Conceptions of liberty which maintain that we all should be free to do whatever we like are unreasonable.  Too often, those who maintain this view actually mean that they should be free to do whatever they like.  It is a conception of liberty which seems essentially (and inevitably) selfish.  Santayana notes that it is often a highly romantic view, having its basis not only in self-love but in the belief that we are entitled to unlimited freedom because this is required for us to achieve some goal set either by some God or ourselves in some personal quest for glory or renown, or because this is a kind of birthright we have merely by being humans (or better humans than others).  It is the conception of liberty peculiar to the martyr, the madman and the criminal according to Santayana.
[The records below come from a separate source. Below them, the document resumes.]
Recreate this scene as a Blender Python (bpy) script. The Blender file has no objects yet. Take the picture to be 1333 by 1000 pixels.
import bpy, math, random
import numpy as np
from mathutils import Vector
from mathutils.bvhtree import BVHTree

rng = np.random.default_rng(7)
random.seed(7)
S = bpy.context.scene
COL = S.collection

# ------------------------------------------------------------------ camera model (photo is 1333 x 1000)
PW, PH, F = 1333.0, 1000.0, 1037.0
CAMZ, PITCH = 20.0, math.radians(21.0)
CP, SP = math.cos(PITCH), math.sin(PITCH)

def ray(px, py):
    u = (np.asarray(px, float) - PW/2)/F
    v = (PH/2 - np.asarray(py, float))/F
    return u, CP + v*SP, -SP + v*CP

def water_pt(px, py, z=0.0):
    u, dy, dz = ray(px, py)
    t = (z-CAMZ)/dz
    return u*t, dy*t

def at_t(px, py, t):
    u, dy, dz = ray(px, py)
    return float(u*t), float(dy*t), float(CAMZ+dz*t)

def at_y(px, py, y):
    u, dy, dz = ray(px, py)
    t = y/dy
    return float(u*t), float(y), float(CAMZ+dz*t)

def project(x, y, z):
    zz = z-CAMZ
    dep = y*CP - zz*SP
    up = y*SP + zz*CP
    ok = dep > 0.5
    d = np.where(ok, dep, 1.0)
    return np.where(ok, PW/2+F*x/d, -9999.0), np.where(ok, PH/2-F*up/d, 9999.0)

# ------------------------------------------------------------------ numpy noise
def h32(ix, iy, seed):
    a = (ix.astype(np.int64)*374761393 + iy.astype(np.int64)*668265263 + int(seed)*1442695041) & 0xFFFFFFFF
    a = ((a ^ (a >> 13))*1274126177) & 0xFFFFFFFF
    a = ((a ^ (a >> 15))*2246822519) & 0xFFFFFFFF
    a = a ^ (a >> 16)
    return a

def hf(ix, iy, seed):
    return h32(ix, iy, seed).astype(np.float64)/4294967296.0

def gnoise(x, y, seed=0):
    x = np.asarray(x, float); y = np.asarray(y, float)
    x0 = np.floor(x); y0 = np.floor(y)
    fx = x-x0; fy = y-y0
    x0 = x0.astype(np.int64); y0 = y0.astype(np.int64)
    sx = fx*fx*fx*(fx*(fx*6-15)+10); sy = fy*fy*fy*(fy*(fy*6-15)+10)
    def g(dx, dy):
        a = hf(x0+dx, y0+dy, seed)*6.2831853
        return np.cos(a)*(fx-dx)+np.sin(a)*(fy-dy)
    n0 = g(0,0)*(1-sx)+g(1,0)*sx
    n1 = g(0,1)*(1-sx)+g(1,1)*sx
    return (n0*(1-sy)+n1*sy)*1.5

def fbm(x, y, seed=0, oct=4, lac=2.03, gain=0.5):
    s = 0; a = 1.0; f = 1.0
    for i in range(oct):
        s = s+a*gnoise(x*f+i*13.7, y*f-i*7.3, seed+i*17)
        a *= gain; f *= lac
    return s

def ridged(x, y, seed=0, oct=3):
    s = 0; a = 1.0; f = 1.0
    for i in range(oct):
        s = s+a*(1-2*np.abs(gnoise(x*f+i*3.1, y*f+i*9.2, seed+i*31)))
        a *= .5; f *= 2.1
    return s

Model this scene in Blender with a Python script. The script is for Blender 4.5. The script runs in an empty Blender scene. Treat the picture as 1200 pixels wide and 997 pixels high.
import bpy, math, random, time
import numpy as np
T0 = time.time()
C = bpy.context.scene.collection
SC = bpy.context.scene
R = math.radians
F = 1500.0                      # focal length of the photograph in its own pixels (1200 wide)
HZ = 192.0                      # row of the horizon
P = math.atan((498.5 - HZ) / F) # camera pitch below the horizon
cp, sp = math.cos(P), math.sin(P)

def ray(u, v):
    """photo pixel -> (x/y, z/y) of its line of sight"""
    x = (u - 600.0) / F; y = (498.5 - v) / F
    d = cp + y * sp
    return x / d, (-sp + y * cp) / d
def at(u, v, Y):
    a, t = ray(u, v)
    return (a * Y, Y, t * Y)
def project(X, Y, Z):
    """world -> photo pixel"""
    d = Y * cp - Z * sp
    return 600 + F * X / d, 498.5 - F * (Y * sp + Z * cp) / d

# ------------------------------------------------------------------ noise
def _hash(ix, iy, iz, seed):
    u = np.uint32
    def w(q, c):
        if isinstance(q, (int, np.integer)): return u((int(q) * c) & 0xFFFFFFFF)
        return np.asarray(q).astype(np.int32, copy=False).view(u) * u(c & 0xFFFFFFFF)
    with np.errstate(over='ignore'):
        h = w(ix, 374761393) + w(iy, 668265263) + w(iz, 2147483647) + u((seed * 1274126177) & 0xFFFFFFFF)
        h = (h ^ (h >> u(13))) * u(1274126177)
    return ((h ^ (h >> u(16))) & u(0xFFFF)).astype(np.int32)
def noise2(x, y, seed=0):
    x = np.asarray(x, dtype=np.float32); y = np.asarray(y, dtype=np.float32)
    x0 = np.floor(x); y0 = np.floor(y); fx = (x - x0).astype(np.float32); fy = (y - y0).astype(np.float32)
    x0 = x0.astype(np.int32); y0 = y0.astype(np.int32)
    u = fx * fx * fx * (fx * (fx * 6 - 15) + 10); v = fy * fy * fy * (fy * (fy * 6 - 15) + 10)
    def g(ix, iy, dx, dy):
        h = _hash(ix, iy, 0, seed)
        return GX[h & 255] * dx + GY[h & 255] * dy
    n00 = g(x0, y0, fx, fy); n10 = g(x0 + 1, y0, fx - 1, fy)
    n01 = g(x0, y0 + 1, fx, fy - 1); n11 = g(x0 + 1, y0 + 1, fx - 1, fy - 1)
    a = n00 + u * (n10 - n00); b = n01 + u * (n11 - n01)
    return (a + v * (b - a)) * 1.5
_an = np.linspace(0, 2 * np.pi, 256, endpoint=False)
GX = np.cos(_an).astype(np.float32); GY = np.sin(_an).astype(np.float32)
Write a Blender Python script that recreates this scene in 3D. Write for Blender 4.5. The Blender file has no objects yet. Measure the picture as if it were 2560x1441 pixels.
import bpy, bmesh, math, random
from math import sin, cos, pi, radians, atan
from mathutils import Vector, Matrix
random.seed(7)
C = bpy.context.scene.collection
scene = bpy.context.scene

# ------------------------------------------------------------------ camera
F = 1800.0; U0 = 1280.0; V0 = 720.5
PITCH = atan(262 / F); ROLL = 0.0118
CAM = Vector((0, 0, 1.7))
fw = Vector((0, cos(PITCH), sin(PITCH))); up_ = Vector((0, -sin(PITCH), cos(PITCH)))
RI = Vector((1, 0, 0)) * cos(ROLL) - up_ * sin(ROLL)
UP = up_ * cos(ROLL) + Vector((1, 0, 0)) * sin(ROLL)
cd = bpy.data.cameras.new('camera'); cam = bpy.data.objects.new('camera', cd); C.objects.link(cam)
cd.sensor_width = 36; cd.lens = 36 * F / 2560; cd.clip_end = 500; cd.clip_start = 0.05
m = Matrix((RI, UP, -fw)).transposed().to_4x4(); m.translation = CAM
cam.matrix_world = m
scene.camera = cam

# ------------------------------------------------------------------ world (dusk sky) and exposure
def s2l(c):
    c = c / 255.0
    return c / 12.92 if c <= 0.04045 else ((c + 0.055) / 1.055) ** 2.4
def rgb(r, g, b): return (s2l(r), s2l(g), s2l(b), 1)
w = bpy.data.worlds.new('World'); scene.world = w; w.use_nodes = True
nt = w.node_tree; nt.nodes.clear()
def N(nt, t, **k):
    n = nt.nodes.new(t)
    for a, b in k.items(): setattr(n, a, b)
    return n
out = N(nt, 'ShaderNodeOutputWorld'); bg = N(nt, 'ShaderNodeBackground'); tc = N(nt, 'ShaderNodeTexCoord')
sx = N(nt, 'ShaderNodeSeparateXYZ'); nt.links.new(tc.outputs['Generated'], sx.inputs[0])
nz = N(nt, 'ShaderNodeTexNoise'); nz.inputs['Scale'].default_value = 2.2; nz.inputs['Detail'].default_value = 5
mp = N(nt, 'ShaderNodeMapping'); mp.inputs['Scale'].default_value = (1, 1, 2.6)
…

This conception of liberty seems to have taken hold of some of us.  I confess to having libertarian leanings, but the tendency of some to object to almost all government action of any kind and to object to it because it infringes on our self-proclaimed sacred liberty is a matter of concern.  It is, first, unrealistic.  Any thinking person in these times must know that his/her liberty is necessarily restricted, and that he/she wants the liberty of others to be restricted.  It is hypocritical.  If something bad happens to one holding this conception of liberty, it may reasonably be expected that they will be shrieking that the government should be doing something about it.

It seems to have its basis in a romantically nostalgic view of a past which likely never existed.  The cowboy, a kind of 19th century migrant-worker, probably didn't celebrate his freedom much.  His life was likely a Hobbesian one, nasty, brutish and short.  The very wealthy and well-off doubtless had pretty much their way with everyone else in the past; it's not that long ago that the robber-barons did whatever they pleased, and if we but think a bit it will occur to us that most of us would not have been then, and are not now, in a position to do whatever we please, and that we'd rather not see others doing as they pleased.

Limitations on government (and especially government spending) are desirable.  But the current anti-government movement is too often infantile and short-sighted.  Those limitations should be intelligent limitations.  The fact is that most of those on our hectic political stage are not seeking limitations in any intelligent sense.  They are as beholden to special interests and certain government programs as any other politicians.  If they are brave enough to support cuts in spending, they will not do so with respect to that spending those who support them consider to be their bread and butter.